Need a DB puzzle solved

I have a table with two fields that hold indentifiers for a “person”

Given the ID of one person I need to find the other
Finding the RECORD is easy

SELECT * FROM myTABLE where (id1='xyz' OR id2='xyz')

but I need to return only the “other” id… and it could be id1 or id2 depending on which field my key is in which could be either

of course one way would be a union, but there is more the the query, and I don’t want to duplicate all that if it can be avoided

SELECT id1 as newID FROM myTable where id2='xyz'
UNION
SELECT id2 as newID FROM myTable where id1='xyz'

I think this will do it (haven’t tested it yet)

SELECT 
CASE id1
WHEN 'xyz' then id2
ELSE id1
END as newID

I’d post the full code but I’m on my phone.

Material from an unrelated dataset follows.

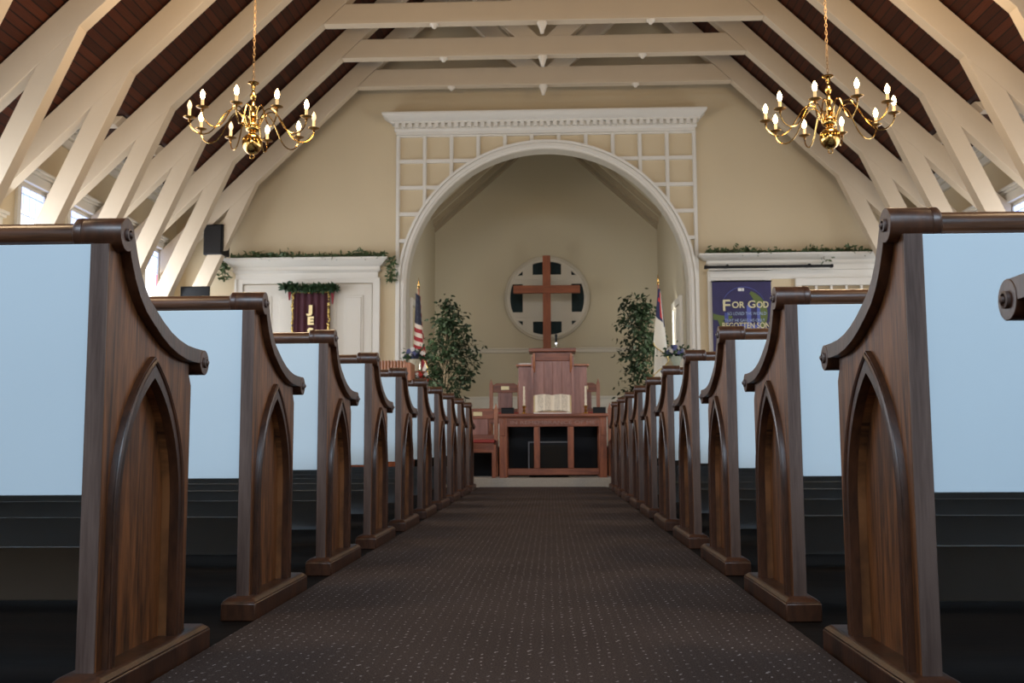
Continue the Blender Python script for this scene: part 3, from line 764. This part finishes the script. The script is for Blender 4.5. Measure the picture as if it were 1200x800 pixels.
flowers(1.62, 13.15, 1.423, 'violet and white flowers in a pale glass vase by the right arch pier', M['vase_glass'], [M['petal_blue'], M['petal_white'], M['petal_blue']], 8, .13, .17)
flowers(-1.60, 12.78, 1.201, 'red and white blossoms over green leaves beside the fluted organ', M['vase_cream'], [M['petal_red'], M['petal_white']], 14, .10, .06)
plant_stand(-1.60, 12.78, .462, .737, 'low wooden stand holding the red and white blossoms beside the organ')

# ------------------------------------------------------------------ organ console at the left
og = empty('organ', (-2.02, 12.28, .10)); tag(og, 'orange brown wooden organ console with a fluted top panel behind the left pews', 'organ')
MB().box(-.62, .34, -.20, .20, 0, 1.12).build('case', M['cherry'], og, bevel=.008)
fl = MB().box(-.60, .30, -.16, .17, 1.12, 1.375)
for i in range(24): fl.lathe([(.016, 1.125), (.016, 1.385)], (-.585+i*.038, -.165, 0), 8)
fl.build('fluted_panel', M['organ'], og)
for x in (-.61, .335): MB().box(x-.035, x+.035, -.19, .19, 0, 1.36).build('side_post', M['cherry_light'], og, bevel=.008)

# ------------------------------------------------------------------ communion table
tb = empty('communion_table', (.03, 12.12, .10)); tag(tb, 'red brown communion table with three open front panels below the pulpit', 'table')
MB().box(-.635, .635, -.27, .27, .700, .735).box(-.622, .622, -.255, .255, .685, .70).build('tabletop', M['cherry_x'], tb, bevel=.006)
MB().box(-.56, .56, -.24, -.20, .585, .685).build('apron', M['cherry_x'], tb, bevel=.004)
for a in (-1, 1):
    for b in (-1, 1):
        cx, cy = a*.575, b*.205
        MB().box(cx-.045, cx+.045, cy-.045, cy+.045, 0, .685).box(cx-.02, cx+.02, cy-.055*(1 if b < 0 else 1), cy+.045, .48, .685).build('leg', M['cherry'], tb, bevel=.005)
MB().box(-.53, .53, -.235, -.195, .03, .105).build('bottom_rail', M['cherry_x'], tb, bevel=.004)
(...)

Consider a WITH statement that creates a union and normalize the column names. From there, it’s a simple SELECT.

The idea was to AVOID the union (I posted that possible solution in my first post)

My solution is a bit different.

To wit, your code involved duplicating the WHERE, but my suggestion does not.

Now that I’m back, here is the code I was recommending:

with normalized as (
  (select id1 as this_id, id2 as that_id from myTABLE)
  UNION
  (select id2 as this_id, id1 as that_id from myTABLE)
)
select
  that_id
from
  normalized
where
  this_id = 'xyz'

SELECT CASE id1 WHEN 'xyz' then id2 ELSE id1 END as newID
and that is easier than this?

Not to mention the long complex SELECT code (which i left out to simplfy) would need to be duplicated

Sorry, but I have to disagree.

I wasn’t starting an argument, just illustrating my earlier suggestion.

nor was I… I just disagree that your solution is cleaner than mine. the CASE is just a replacement for the one field in a single select statement, where yours would require the select logic be duplicated, and/or another level of sub query.

SELECT CASE id1 WHEN 'xyz' THEN id2 ELSE id1 END AS newID WHERE id1='xyz' OR id2='xyz' -- If id1 and id2 are indexed this is very fast, without this "where" all the DB will be scanned

Yes, that is what the actual code said… I just posted the one field related portion

and as I mentioned there is a whole lot more to that WHERE statement in the actual code.